Negative Returns: A subset of movies experienced losses, with the lowest ROI recorded at -100%, indicating financial underperformance.

Median Performance: The middle point of the ROI distribution is 232%, suggesting that half of the movies achieved a return below 232%, while the other half exceeded this benchmark.

Mean ROI Influence: The average ROI is notably high at 2,986,000%, but caution is warranted due to extreme values influencing the mean, particularly very high ROIs.

Performance Benchmarks: The 25th percentile (1st Quartile) is at 44%, and the 75th percentile (3rd Quartile) at 488%, providing benchmarks for movies with varying degrees of financial success.

Extreme Outliers: The highest ROI reached an extraordinary 25,770,000,000%, underscoring the potential impact of outliers on overall dataset metrics.

#Budget And Revenue

ggplot(data, aes(x = budget_x, y = revenue)) +
  geom_point() +
  labs(title = "Budget vs. Revenue", x = "Budget", y = "Revenue")

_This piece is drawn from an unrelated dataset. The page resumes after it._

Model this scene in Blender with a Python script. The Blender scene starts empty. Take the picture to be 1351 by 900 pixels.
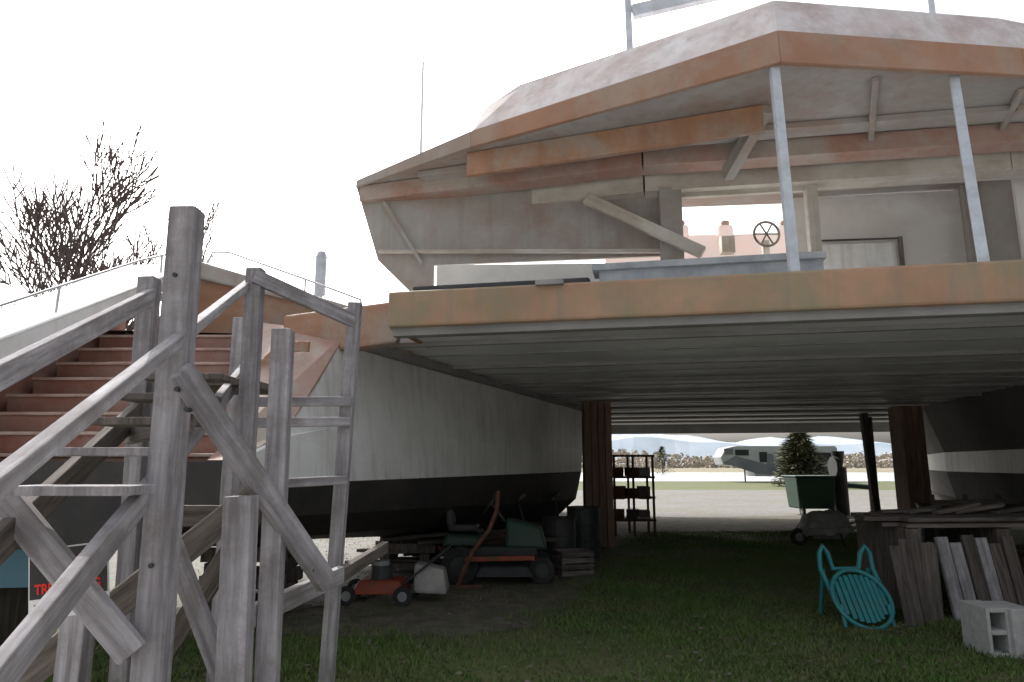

genre_budget_revenue <- data %>%
  filter(budget_x > 0, revenue > 0) %>%
  group_by(genre) %>%
  summarise(avg_budget = mean(budget_x),
            avg_revenue = mean(revenue))

# Displaying genre-wise budget and revenue
print(genre_budget_revenue)
## # A tibble: 2,295 × 3
##    genre                                                  avg_budget avg_revenue
##    <chr>                                                       <dbl>       <dbl>
##  1 ""                                                     128386094.  373993991.
##  2 "Action"                                                47453206.  198565484.
##  3 "Action, Adventure"                                     72861648.  229956313.
##  4 "Action, Adventure, Animation"                          94533333.  548015646.
##  5 "Action, Adventure, Animation, Comedy"                 126300000   401345912 
##  6 "Action, Adventure, Animation, Comedy, Family"         119500000   356813558.
##  7 "Action, Adventure, Animation, Comedy, Family, Scienc… 112400000   251358333.
##  8 "Action, Adventure, Animation, Comedy, Romance, Famil…  90498000   404097025.
##  9 "Action, Adventure, Animation, Crime, Mystery"          52948531.   63147576 
## 10 "Action, Adventure, Animation, Drama"                  142815800   645239302.
## # ℹ 2,285 more rows
most_common_language <- data %>%
  count(orig_lang) %>%
  arrange(desc(n)) %>%
  slice(1)

# Displaying the most common language
print(most_common_language)
##   orig_lang    n
## 1   English 7350
language_performance <- data %>%
  group_by(orig_lang) %>%
  summarise(avg_score = mean(score, na.rm = TRUE),
            total_revenue = sum(revenue, na.rm = TRUE))

# Finding the language with the highest combined revenue and average score
top_language_performance <- language_performance %>%
  arrange(desc(avg_score), desc(total_revenue)) %>%
  slice(1)

# Displaying the language with the highest combined revenue and average score
cat("Language with Highest Revenue and Score:\n")
## Language with Highest Revenue and Score:
print(top_language_performance)
## # A tibble: 1 × 3
##   orig_lang avg_score total_revenue
##   <chr>         <dbl>         <dbl>
## 1 " Irish"         76       1756887

Conclusions: Genre Insights:

Identified top-performing movie genres based on average scores. Filmmakers can focus on these genres for potentially higher audience satisfaction.

Revenue Generation:

Explored genres contributing the most to total revenue, aiding investment decisions. Drama emerged as the genre with the highest total revenue.

International Variances:

Discovered regional variations in movie scores, highlighting audience preferences across different countries. Filmmakers can tailor content for specific markets. Financial Dynamics:

Established a positive relationship between movie budgets and revenues using regression analysis. Higher budgets are associated with increased revenue, guiding budgeting decisions.

Language Impact:

Explored the influence of movie language on both revenue and score. English-language movies dominate, but other languages can also contribute significantly.

Return on Investment (ROI):

Analyzed ROI to gauge the financial success of movies. Identified extreme cases of exceptionally high and low returns, offering insights for investors and producers.